───── Records provided ─────
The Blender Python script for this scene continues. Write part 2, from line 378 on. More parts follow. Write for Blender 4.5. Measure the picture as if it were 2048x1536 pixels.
─────
───── Records provided ─────
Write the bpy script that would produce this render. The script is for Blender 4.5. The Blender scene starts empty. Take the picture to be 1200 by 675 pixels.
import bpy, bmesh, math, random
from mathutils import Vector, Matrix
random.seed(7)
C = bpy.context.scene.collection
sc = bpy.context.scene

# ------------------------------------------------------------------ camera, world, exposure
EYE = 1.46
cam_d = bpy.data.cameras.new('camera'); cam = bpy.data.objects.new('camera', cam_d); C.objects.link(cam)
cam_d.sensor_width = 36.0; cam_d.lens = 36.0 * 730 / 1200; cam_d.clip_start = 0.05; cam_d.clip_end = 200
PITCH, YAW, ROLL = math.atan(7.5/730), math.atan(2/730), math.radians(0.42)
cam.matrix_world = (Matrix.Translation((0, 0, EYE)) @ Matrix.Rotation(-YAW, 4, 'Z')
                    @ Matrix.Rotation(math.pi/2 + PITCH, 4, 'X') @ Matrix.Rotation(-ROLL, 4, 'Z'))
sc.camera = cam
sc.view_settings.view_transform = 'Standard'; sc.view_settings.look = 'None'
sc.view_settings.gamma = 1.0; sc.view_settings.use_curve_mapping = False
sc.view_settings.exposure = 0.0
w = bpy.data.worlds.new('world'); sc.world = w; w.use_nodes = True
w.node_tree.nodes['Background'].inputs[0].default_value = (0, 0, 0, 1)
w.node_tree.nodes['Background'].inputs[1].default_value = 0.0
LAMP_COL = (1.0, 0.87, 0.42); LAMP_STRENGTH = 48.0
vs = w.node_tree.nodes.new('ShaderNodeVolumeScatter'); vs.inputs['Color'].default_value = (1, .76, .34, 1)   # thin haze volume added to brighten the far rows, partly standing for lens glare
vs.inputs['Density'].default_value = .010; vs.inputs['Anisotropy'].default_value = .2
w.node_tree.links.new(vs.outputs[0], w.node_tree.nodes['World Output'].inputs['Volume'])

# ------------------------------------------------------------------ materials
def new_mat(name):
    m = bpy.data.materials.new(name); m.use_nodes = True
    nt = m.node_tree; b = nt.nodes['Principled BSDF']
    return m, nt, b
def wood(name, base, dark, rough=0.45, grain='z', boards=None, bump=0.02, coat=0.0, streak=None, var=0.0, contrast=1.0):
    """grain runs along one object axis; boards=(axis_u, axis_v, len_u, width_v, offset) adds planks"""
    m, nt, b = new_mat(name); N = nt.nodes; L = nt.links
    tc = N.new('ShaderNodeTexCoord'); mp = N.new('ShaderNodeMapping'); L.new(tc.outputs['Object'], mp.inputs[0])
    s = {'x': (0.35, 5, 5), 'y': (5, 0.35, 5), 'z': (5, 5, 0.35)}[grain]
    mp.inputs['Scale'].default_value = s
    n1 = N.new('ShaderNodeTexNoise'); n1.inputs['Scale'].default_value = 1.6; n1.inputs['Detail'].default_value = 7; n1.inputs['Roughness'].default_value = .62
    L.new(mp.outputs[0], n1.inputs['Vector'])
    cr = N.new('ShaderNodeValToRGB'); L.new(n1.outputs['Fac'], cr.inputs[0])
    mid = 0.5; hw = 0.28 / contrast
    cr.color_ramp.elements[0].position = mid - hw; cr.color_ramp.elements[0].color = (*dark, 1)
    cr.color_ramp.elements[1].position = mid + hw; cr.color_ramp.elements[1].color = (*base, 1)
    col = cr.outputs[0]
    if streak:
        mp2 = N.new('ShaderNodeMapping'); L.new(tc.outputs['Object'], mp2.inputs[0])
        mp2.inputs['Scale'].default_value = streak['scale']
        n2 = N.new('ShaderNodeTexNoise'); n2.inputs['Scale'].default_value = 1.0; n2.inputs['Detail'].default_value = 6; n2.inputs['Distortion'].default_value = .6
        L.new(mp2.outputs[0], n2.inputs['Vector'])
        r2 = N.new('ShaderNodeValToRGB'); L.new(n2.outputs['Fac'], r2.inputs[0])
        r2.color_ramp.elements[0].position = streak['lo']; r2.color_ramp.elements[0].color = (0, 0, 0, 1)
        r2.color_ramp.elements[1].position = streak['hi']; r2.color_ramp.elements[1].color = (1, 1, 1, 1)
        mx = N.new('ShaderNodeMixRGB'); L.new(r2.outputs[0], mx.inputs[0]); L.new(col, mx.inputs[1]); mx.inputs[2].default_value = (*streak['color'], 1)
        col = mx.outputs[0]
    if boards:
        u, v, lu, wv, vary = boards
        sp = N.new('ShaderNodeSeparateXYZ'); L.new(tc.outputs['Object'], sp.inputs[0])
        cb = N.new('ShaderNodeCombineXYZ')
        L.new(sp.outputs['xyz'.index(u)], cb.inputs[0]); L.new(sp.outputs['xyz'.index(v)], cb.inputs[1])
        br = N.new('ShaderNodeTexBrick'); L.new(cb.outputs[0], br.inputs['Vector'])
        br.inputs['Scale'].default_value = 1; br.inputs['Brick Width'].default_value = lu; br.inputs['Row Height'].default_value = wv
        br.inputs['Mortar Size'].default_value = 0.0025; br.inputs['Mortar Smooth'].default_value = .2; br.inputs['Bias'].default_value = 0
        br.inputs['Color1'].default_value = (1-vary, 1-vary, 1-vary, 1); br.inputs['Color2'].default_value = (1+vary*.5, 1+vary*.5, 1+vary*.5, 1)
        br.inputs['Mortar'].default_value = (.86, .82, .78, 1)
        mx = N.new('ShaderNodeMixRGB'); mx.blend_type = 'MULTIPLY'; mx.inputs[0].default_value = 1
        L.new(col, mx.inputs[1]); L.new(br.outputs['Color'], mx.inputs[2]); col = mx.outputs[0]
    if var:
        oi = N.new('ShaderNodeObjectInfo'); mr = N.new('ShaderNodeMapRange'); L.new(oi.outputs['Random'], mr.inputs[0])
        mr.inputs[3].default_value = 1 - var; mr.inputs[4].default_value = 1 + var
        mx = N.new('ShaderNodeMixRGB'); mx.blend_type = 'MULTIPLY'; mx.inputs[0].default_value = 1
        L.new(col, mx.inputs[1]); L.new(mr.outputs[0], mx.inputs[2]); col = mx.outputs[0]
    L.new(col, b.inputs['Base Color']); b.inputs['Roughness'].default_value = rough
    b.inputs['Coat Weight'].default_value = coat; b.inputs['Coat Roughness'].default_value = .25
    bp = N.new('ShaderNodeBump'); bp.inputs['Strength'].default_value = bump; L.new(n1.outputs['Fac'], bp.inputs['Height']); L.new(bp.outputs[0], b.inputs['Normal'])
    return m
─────
(What the task asks): Take the listing above and repeat exactly the lines from the one containing "Write the bpy" through the one containing "sc = bpy.context.scene", both included.

(The solution):
Write the bpy script that would produce this render. The script is for Blender 4.5. The Blender scene starts empty. Take the picture to be 1200 by 675 pixels.
import bpy, bmesh, math, random
from mathutils import Vector, Matrix
random.seed(7)
C = bpy.context.scene.collection
sc = bpy.context.scene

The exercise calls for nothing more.